Intervention de Charles de La Verpillière

Séance en hémicycle du 5 février 2016 à 15h00
Protection de la nation — Discussion générale

Photo issue du site de l'Assemblée nationale ou de WikipediaCharles de La Verpillière :

Mais aujourd’hui, je veux exprimer à cette tribune, monsieur le Premier ministre, mon inquiétude et mes doutes.

Vous présentez à l’Assemblée nationale un projet de révision qui vise à inscrire dans la Constitution l’état d’urgence – c’est l’article 1er – et la déchéance de nationalité pour les terroristes – c’est l’article 2.

C’est vous qui le défendez, monsieur le Premier ministre, mais c’est le Président de la République qui l’a voulu. En vertu de l’article 89 de la Constitution, la révision est la seule procédure parlementaire dont l’initiative et la direction appartiennent au Président de la République. C’est lui qui décide de saisir l’Assemblée nationale et le Sénat. C’est lui qui peut, dans un second temps, décider de les réunir en Congrès pour adopter le texte définitif.

Mes chers collègues, ce projet de révision porte la marque indélébile du Président de la République. Improvisation, hésitations, revirements et, pour finir, incohérences.

Certes, l’état d’urgence ne pose pas trop de problèmes. C’est un régime légal d’exception. Son inscription dans la Constitution est donc nécessaire.
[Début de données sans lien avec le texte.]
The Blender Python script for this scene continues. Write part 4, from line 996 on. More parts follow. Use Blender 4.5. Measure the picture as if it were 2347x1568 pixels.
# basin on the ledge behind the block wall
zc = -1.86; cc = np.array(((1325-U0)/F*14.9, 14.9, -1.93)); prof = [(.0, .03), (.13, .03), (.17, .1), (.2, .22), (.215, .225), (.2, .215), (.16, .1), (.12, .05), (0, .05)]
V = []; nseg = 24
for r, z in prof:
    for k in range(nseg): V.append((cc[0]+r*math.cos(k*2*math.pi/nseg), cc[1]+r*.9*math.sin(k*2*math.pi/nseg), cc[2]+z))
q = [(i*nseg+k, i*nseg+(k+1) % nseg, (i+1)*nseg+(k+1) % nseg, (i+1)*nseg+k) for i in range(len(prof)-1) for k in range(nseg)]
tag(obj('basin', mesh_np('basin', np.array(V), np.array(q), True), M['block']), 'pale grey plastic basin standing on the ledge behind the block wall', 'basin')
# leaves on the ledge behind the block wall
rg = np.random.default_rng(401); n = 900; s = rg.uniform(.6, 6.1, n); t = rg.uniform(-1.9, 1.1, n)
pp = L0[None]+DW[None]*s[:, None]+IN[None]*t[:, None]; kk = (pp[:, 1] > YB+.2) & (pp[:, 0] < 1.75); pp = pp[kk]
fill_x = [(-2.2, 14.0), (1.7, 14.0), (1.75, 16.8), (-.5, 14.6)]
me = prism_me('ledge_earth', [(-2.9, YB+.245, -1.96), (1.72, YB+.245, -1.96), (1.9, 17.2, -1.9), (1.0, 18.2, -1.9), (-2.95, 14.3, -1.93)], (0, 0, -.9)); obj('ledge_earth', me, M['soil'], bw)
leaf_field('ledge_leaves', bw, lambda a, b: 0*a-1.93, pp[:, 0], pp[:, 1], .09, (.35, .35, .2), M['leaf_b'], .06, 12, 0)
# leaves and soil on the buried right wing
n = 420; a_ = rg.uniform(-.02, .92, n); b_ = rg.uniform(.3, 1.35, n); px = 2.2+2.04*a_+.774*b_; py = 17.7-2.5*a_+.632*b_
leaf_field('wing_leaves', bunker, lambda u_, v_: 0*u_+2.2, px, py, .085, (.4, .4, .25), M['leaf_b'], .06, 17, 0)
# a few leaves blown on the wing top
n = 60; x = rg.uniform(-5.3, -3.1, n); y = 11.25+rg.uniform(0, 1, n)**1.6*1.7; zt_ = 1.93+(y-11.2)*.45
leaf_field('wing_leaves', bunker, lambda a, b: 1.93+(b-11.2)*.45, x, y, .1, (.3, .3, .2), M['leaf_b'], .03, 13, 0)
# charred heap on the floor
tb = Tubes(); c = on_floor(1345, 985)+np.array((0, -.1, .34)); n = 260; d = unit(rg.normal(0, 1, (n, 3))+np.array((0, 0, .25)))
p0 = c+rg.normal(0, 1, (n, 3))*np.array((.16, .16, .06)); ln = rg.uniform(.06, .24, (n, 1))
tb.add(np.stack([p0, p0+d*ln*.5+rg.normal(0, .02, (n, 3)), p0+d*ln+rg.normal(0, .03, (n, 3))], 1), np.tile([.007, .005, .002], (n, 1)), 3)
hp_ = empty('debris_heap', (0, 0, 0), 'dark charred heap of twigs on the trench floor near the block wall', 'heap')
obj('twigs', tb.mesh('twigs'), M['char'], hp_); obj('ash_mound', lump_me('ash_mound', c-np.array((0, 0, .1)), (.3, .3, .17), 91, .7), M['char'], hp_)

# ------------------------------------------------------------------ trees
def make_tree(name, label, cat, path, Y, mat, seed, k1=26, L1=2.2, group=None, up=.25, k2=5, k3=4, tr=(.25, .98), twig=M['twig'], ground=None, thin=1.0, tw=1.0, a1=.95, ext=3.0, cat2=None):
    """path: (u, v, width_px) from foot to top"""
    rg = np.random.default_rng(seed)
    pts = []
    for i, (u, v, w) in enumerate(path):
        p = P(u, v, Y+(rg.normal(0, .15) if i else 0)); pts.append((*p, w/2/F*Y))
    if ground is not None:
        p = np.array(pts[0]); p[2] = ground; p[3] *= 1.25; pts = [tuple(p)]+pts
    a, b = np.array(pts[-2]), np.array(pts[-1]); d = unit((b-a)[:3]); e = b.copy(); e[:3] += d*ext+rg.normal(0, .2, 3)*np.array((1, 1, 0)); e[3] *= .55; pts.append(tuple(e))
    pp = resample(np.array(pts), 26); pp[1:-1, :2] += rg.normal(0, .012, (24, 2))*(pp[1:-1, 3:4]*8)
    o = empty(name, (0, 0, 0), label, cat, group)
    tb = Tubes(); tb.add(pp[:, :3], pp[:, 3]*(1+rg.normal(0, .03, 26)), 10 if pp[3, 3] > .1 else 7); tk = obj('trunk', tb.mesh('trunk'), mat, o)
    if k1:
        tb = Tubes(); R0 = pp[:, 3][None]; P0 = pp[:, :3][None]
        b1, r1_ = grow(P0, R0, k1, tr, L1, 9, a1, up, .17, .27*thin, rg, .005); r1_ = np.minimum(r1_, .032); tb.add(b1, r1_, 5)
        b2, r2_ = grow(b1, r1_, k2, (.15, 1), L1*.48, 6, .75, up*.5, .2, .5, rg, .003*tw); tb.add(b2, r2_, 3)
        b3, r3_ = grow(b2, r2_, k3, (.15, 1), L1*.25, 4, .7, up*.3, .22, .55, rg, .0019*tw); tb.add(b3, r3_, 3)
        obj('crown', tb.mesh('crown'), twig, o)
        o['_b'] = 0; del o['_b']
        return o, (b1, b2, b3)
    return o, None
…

Elle se justifiera d’autant plus qu’il s’agira, si les amendements de la commission des lois sont adoptés, de renforcer le contrôle parlementaire et de limiter dans le temps les prorogations.

S’agissant en revanche de la déchéance de nationalité, les intentions du Président de la République et du Gouvernement ont varié et le texte a perdu toute cohérence.

J’admets, cependant, la nécessité d’une inscription de la déchéance dans la Constitution pour les motifs de droit qui ont été excellemment développés par Jacques Myard. Je pense aussi que la déchéance de nationalité peut être un outil juridique utile dans la lutte contre les terroristes et leurs complices, notamment ceux, et ils sont nombreux, qui assurent la logistique des opérations. Je rappelle d’ailleurs que les Républicains ont proposé cette mesure à plusieurs reprises, mais que la majorité gouvernementale s’y est opposée.

Que voulez-vous donc faire exactement, monsieur le Premier ministre ? C’est ici que le bât blesse. À force de compromis avec tous les courants et sous-courants de votre majorité, le texte de l’article 2 a perdu toute cohérence.

Dans le texte initial, la déchéance devait pouvoir s’appliquer aux personnes nées françaises, ayant une double nationalité, et condamnées pour un crime constituant une atteinte grave à la vie de la Nation.

Or, devant la commission des lois, et ce matin dans votre discours, monsieur le Premier ministre, vous avez pris le contre-pied sur chacun de ces trois points fondamentaux. Il n’est plus question des Français de naissance. La condition de binationalité a disparu. Enfin, la déchéance sera encourue non plus seulement en cas de crime, mais aussi en cas de délit. Sur ce point, d’ailleurs, je suis d’accord avec vous.

De surcroît, vous nous avez annoncé que la déchéance ne serait plus décidée par le Gouvernement, mais prononcée par les tribunaux sous forme d’une peine complémentaire.

Enfin, pour ajouter à la confusion, vous nous avez fait part de votre intention de ratifier la convention du 30 août 1961 sur la réduction des cas d’apatridie. Cela signifie-t-il que la déchéance ne s’appliquera qu’aux binationaux ? Sans doute. Ou bien au contraire l’appliquerez-vous aussi aux personnes n’ayant que la nationalité française, en invoquant le troisième paragraphe de l’article 8 de cette convention internationale ?

Bref, monsieur le Premier ministre, en l’espace de deux mois et demi, les intentions exprimées par le Président de la République à Versailles le 16 novembre se sont enlisées dans les sables des accommodements de la recherche d’une synthèse et, pour finir, du renoncement.